With Quebec's birthrate one of North America's lowest, provincial leaders are
pushing to expand the number of French-speaking immigrants by almost 50 percent over the
next three years, to 17,000. Although only 40 percent of immigrants here adopt or
maintain French as their home language, officials say that is an increase over the 25
percent level of the 1970's.

"If French Quebec 'loses' the immigrants, people will no longer be speaking French
in Quebec in two generations," wrote Ms. Gagnon, the columnist.

Among the nearly one million French-speaking Canadians outside of Quebec, the
conversion rate to English is about 30 percent for each generation, estimated Ms. Beaudoin,
Quebec's language minister.
This winter, many Quebecers were outraged when Ontario's premier, Mike Harris,
refused to make Ottawa a bilingual city under a consolidation plan that is to take effect
next January.

Prime Minister Jean Chrétien, a Quebecer, thundered in Parliament that it is "very
important that the national capital be bilingual."

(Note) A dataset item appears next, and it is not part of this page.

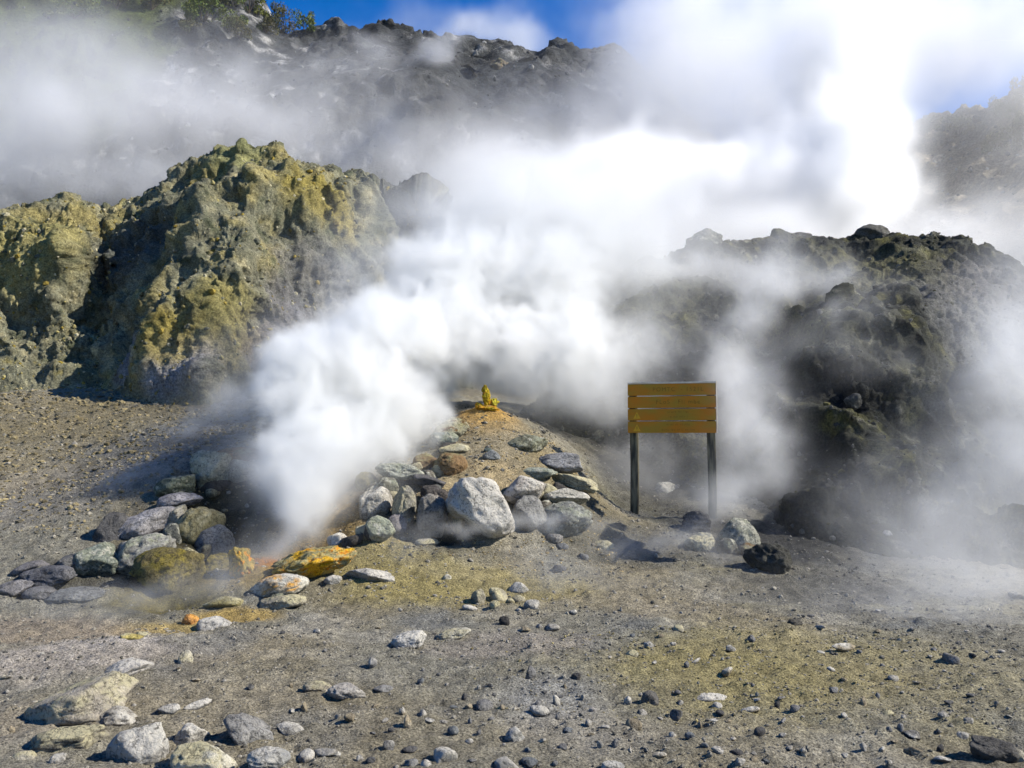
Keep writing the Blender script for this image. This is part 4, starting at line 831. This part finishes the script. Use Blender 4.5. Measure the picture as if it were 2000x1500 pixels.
# ------------------------------------------------------------------ steam: real volumes on grids, thick where the photograph shows it
def steam(name, lo, hi, vox, puffs, noise, seed, label, g=.25, bright=1.0, contrast=2.5, split=None, tone=(.998, .999, 1.0)):
    """puffs: (px, py, Y, rx_px, ry_px, ry_m, tau [, rot_deg]): gaussian clouds whose optical depth through the middle is tau"""
    lo = np.array(lo, float); hi = np.array(hi, float); n = np.maximum(2, np.round((hi - lo) / vox)).astype(int)
    ax = [np.linspace(lo[i], hi[i], n[i]).astype(np.float32) for i in range(3)]
    X, Y, Z = np.meshgrid(*ax, indexing='ij'); shape = X.shape; p = np.stack([X, Y, Z], -1).reshape(-1, 3); X = Y = Z = None
    def rr(q, pf):
        px, py, Yc, rx, rz, rY = pf[:6]; rot = math.radians(pf[7]) if len(pf) > 7 else 0
        c = P(px, py, Yc); s_ = sc_at(Yc); dx = q[:, 0] - np.float32(c[0]); dz = q[:, 2] - np.float32(c[2])
        co, si_ = np.float32(math.cos(rot)), np.float32(math.sin(rot))
        return ((dx * co + dz * si_) / np.float32(rx * s_)) ** 2 + ((-dx * si_ + dz * co) / np.float32(rz * s_)) ** 2 + ((q[:, 1] - np.float32(c[1])) / np.float32(rY)) ** 2
    mask = np.zeros(len(p), bool)
    for pf in puffs: mask |= rr(p, pf) < 8
    q0 = p[mask]; p = None
    warp = np.stack([fbm(q0, noise, 5, .62, seed + 10), fbm(q0, noise, 5, .62, seed + 20), fbm(q0, noise, 5, .62, seed + 30)], -1)
    q = q0 + warp * noise * np.float32(.75)
    big = fbm(q0 + .5 * warp * noise, noise * .9, 5, .6, seed + 40)
    bil = fbm(q0 + .3 * warp * noise, noise * .62, 5, .6, seed + 50, 'billow')
    D1 = np.zeros(len(q0), np.float32)
    for pf in puffs:
        tau, rY, hard = pf[6], pf[5], (pf[8] if len(pf) > 8 else 0)
        r2 = rr(q, pf)
        if hard: pr = sstep(1.3, .62, np.sqrt(r2) + .8 * bil) * (tau / (1.5 * rY)) * np.clip(1 + 1.7 * big, .15, 2.2)
        else: pr = np.exp(-r2) * (tau / (1.77 * rY)) * np.clip(1 + contrast * big, 0, 3.2)
        D1 += np.where(r2 < 9, pr, 0)
    if split:                                                # two neighbouring grids share a soft seam
        x0, x1, side = split; t_ = np.clip((q0[:, 0] - x0) / (x1 - x0), 0, 1); D1 *= (t_ if side > 0 else 1 - t_)
    D = np.zeros(shape, np.float32); D[mask.reshape(shape)] = D1
    D = np.where(D < .006 / max(vox * 4, .1) * .1, 0, D).astype(np.float32)
    for i in range(3):                                       # fade to nothing at the faces of the grid
        k = np.minimum(np.arange(n[i]), np.arange(n[i])[::-1]) / 4.0; k = np.clip(k, 0, 1); D *= k.reshape([-1 if j == i else 1 for j in range(3)]).astype(np.float32)
    me = bpy.data.meshes.new(name); me.vertices.add(D.size)
    at = me.attributes.new('dens', 'FLOAT', 'POINT'); at.data.foreach_set('value', np.ascontiguousarray(D).ravel())
    m = bpy.data.materials.new(name + '_vapour'); m.use_nodes = True; t = m.node_tree; t.nodes.clear()
    out = t.nodes.new('ShaderNodeOutputMaterial'); pv = t.nodes.new('ShaderNodeVolumePrincipled'); t.links.new(pv.outputs[0], out.inputs['Volume'])
    pv.inputs['Color'].default_value = (*tone, 1); pv.inputs['Density'].default_value = bright; pv.inputs['Anisotropy'].default_value = g
    pv.inputs['Density Attribute'].default_value = 'density'
    me.materials.append(m)
    o = add(name, me, kind='stuff', label=label)
    ng = bpy.data.node_groups.new(name + '_grid', 'GeometryNodeTree')
    ng.interface.new_socket('Geometry', in_out='INPUT', socket_type='NodeSocketGeometry'); ng.interface.new_socket('Geometry', in_out='OUTPUT', socket_type='NodeSocketGeometry')
    N = ng.nodes; L = ng.links; gi = N.new('NodeGroupInput'); go = N.new('NodeGroupOutput')
    vc = N.new('GeometryNodeVolumeCube'); vc.inputs['Min'].default_value = tuple(lo); vc.inputs['Max'].default_value = tuple(hi)
    for i, a in enumerate('XYZ'): vc.inputs['Resolution ' + a].default_value = int(n[i])
    pos = N.new('GeometryNodeInputPosition'); vox_v = (hi - lo) / (n - 1)
    def vmath(op, a, b):
        k = N.new('ShaderNodeVectorMath'); k.operation = op
        for s_, v_ in zip(k.inputs, (a, b)):
            if isinstance(v_, tuple): s_.default_value = v_
            elif v_ is not None: L.new(v_, s_)
        return k
    rel = vmath('SUBTRACT', pos.outputs[0], tuple(lo)); idx = vmath('DIVIDE', rel.outputs[0], tuple(vox_v))
    rnd = vmath('FLOOR', vmath('ADD', idx.outputs[0], (.5, .5, .5)).outputs[0], None)
    flat = vmath('DOT_PRODUCT', rnd.outputs[0], (float(n[1] * n[2]), float(n[2]), 1.0))
    an_ = N.new('GeometryNodeInputNamedAttribute'); an_.data_type = 'FLOAT'; an_.inputs[0].default_value = 'dens'
    si = N.new('GeometryNodeSampleIndex'); si.data_type = 'FLOAT'; si.domain = 'POINT'; si.clamp = True
    L.new(gi.outputs[0], si.inputs['Geometry']); L.new(an_.outputs[0], si.inputs['Value']); L.new(flat.outputs['Value'], si.inputs['Index'])
    L.new(si.outputs[0], vc.inputs['Density'])
    sm = N.new('GeometryNodeSetMaterial'); sm.inputs['Material'].default_value = m
    L.new(vc.outputs[0], sm.inputs[0]); L.new(sm.outputs[0], go.inputs[0])
    md = o.modifiers.new('grid', 'NODES'); md.node_group = ng
    print('STEAM', name, n, D.size, 'max', float(D.max()), 'filled', float((D > 0).mean()))
    return o

near = [  # px, py, Y, rx, ry(px), thickness m, tau, rot, hard
 # jet from the ring of stones, leaning back to the upper left
 (585, 1005, 9.9, 40, 70, .35, 1.5, -8), (560, 1090, 9.3, 24, 50, .25, .6, -20), (605, 930, 10.4, 75, 70, .55, 2.4, 0), (600, 985, 10.1, 50, 50, .4, 1.6, 0, 1),
 (610, 860, 10.8, 70, 60, .6, 3.5, 0, 1), (585, 790, 11.0, 70, 55, .7, 4, 0, 1), (670, 840, 11.2, 105, 60, .8, 4, 0, 1), (585, 715, 11.4, 70, 48, .7, 4, 0, 1), (680, 725, 11.8, 105, 80, .9, 4, 0, 1), (760, 650, 12.5, 105, 75, 1.0, 4, 0, 1),
 (770, 800, 11.9, 90, 75, .8, 3, 0, 1), (710, 905, 11.1, 90, 50, .5, 1.5), (815, 865, 12.2, 40, 35, .4, .8),
 # second vent behind the spire
 (1010, 695, 13.9, 140, 75, 1.0, 5, 0, 1), (1080, 735, 14.0, 105, 55, .8, 2.4), (885, 660, 13.8, 115, 95, 1.0, 4, 0, 1), (1100, 650, 14.3, 90, 80, 1.0, 2.5, 0, 1), (880, 545, 14.5, 105, 90, 1.1, 3.5, 0, 1), (1010, 560, 15.2, 160, 105, 1.3, 4, 0, 1),
 (1170, 775, 14.2, 85, 38, .5, 1.2), (960, 735, 13.6, 60, 26, .4, .7), (1000, 450, 16.5, 170, 90, 1.4, 3), (900, 470, 15.8, 60, 45, 1.0, .9), (1160, 540, 16.2, 115, 80, 1.2, 1.9),
 (1180, 420, 17.0, 190, 75, 1.3, 2.2), (920, 400, 16.8, 90, 40, 1.0, .5),
 (760, 560, 13.5, 110, 90, .9, .6), (640, 680, 12.0, 150, 70, .8, .5), (1080, 480, 16.0, 220, 90, 1.1, .9), (1150, 700, 14.0, 140, 70, .7, .7), (560, 850, 11.0, 110, 70, .5, .5),
 (1475, 830, 11.9, 60, 110, .4, .75), (1405, 965, 11.6, 45, 50, .25, .7),
 # wisps over the mound
 (1250, 680, 14.6, 90, 55, .6, .8), (1330, 530, 16.4, 200, 38, .7, .9, -8), (1450, 640, 14.4, 36, 150, .4, .85, -28), (1430, 780, 13.2, 40, 140, .35, .6, 8), (1540, 540, 15.8, 140, 34, .6, .75, -10), (1620, 640, 13.6, 110, 34, .5, .3, 30),
 (1460, 890, 12.2, 75, 80, .35, .35), (1250, 900, 12.9, 80, 60, .4, .4), (1700, 700, 13.0, 60, 50, .4, .2), (1380, 950, 12.3, 110, 40, .4, .45), (1330, 1060, 10.2, 150, 22, .25, .25),
 # veil along the right edge
 (1980, 720, 12.4, 85, 130, .7, 1.0), (1920, 900, 11.0, 120, 110, .6, .45), (2000, 560, 14.6, 80, 80, .8, .55), (1830, 1070, 9.8, 150, 100, .6, .55), (1940, 1130, 9.0, 150, 110, .5, .5), (1780, 1230, 8.0, 200, 75, .35, .5), (1720, 970, 11.0, 100, 55, .5, .25), (2070, 900, 11, 110, 200, .8, 1.0),
 # low drifts by the stones
 (390, 820, 13.6, 120, 30, .4, .35, 38), (460, 780, 13.2, 45, 40, .4, .4), (250, 960, 11.4, 110, 20, .25, .28, 35), (330, 1165, 8.2, 120, 22, .2, .38, 12), (120, 1200, 7.8, 150, 22, .2, .25), (470, 1130, 8.8, 50, 40, .2, .3, 40), (1040, 1030, 9.6, 110, 18, .15, .35), (900, 1042, 9.4, 80, 14, .12, .3), (1150, 1130, 8.8, 120, 24, .15, .25), (1200, 1085, 10.4, 90, 30, .3, .5), (780, 1060, 9.2, 40, 12, .12, .25)]
near = [q for q in near if q[6] > 0]
NEAR_LO, NEAR_HI = (-6.2, 7.2, -.4), (8.6, 18.2, 7.0)
cloud = [(1230, 385, 30, 200, 95, 3, 5, 0, 1), (1500, 385, 30, 230, 95, 3, 6, 0, 1), (1650, 320, 30, 90, 120, 2.5, 6, 0, 1), (1640, 140, 34, 85, 190, 2.5, 4.5),
         (1470, 70, 46, 140, 90, 6, 1.9), (1540, 160, 46, 90, 70, 6, 1.4), (1310, 110, 46, 90, 110, 6, 1.7), (1390, 170, 44, 110, 70, 6, .9), (1340, 250, 46, 140, 40, 5, 1.0), (1240, 50, 46, 70, 45, 5, .5), (1400, 20, 46, 120, 50, 6, 1.2),
         (1760, 100, 38, 110, 90, 4, 1.8), (1880, 120, 38, 110, 60, 4, 1.4), (1780, 20, 40, 220, 50, 5, 1.4), (1180, 10, 46, 100, 20, 3, .35), (1100, 330, 31, 190, 60, 2.5, 1.3), (950, 320, 32, 200, 45, 2.5, .9, -10), (1180, 240, 38, 120, 60, 3, .7), (1290, 190, 44, 100, 100, 4, 1.9), (1400, 270, 42, 150, 50, 3, 1.4), (1500, 240, 44, 110, 50, 3, .8),
         (1770, 310, 36, 50, 110, 2, .3), (1850, 450, 27, 170, 40, 2, .9), (1950, 510, 26, 150, 45, 2, .7), (1900, 330, 34, 150, 60, 2, .15), (1150, 420, 28, 190, 70, 2.5, 2.0), (1970, 60, 40, 110, 90, 4, 1.5), (2080, 300, 30, 110, 150, 2, .5), (1500, 470, 26, 300, 40, 2, 2.0), (1870, 190, 38, 130, 30, 3, .5)]
haze = [(60, 260, 33, 260, 110, 3, 1.0), (250, 230, 33, 200, 80, 3, 1.15), (300, 140, 36, 190, 45, 3, .5), (150, 110, 38, 240, 40, 3, .3), (430, 220, 34, 170, 50, 2.5, .65), (600, 170, 38, 110, 40, 2.5, .45), (720, 150, 39, 80, 40, 2.5, .45), (700, 270, 33, 210, 35, 2.5, .55), (100, 370, 27, 300, 28, 1.5, .8),
        (880, 310, 33, 170, 50, 2.5, 1.1), (650, 300, 32, 120, 30, 2, .5), (850, 105, 48, 16, 75, .8, .9, -52), (740, 115, 47, 36, 18, 1, .5), (950, 70, 58, 130, 24, 2, .9, -12), (1030, 80, 58, 36, 32, 2, .7), (750, 45, 60, 90, 14, 2, .3), (1000, 210, 42, 150, 32, 2.5, .45), (1120, 190, 44, 70, 40, 2.5, .4), (0, 180, 34, 200, 140, 3, .55), (560, 230, 36, 150, 35, 2, .4), (350, 320, 25, 140, 34, 1.2, .4)]
STEAM_ON = True
if STEAM_ON:
    steam('steam_plume', (-5.4, 7.6, -.3), (2.9, 18.2, 7.0), .052, near, .8, 600, 'dense white steam boiling up from the two vents among the stones', g=.1, tone=(.915, .92, .915), split=(2.3, 2.9, -1))
    steam('steam_veil', (2.3, 6.4, -.4), (9.2, 17.6, 7.0), .085, near, .8, 600, 'thin drifting steam over the dark mound and its foot', g=.1, tone=(.94, .945, .945), split=(2.3, 2.9, 1))
    steam('steam_cloud', (-3, 22, 3.5), (31, 58, 33), .4, cloud, 3.0, 700, 'huge sunlit bank of steam rising behind the mound', g=.25, contrast=2.4)
    steam('steam_haze', (-27, 24, 4), (5, 63, 31), .42, haze, 4.0, 800, 'thin lilac steam drifting across the far wall', g=.1, tone=(.92, .925, .935))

Joseph Facal, Quebec's minister for intergovernmental affairs, said, "It is another
illustration that, living in French, outside of Quebec in Canada, is a daily, uphill
struggle."

But behind closed doors the linguistic mathematics were not lost on Mr. Facal and
other separatists. If they were to demand that greater Ottawa, with a French-speaking
population of 15 percent, be bilingual, who is to say that Montreal, with an
English-speaking population of 17 percent, should not be bilingual too?
In the end, Quebec's separatist-controlled provincial legislature sidestepped a call
for bilingualism and instead passed a resolution that merely urged Ottawa to provide
services in French to its estimated 110,000 French-speaking residents.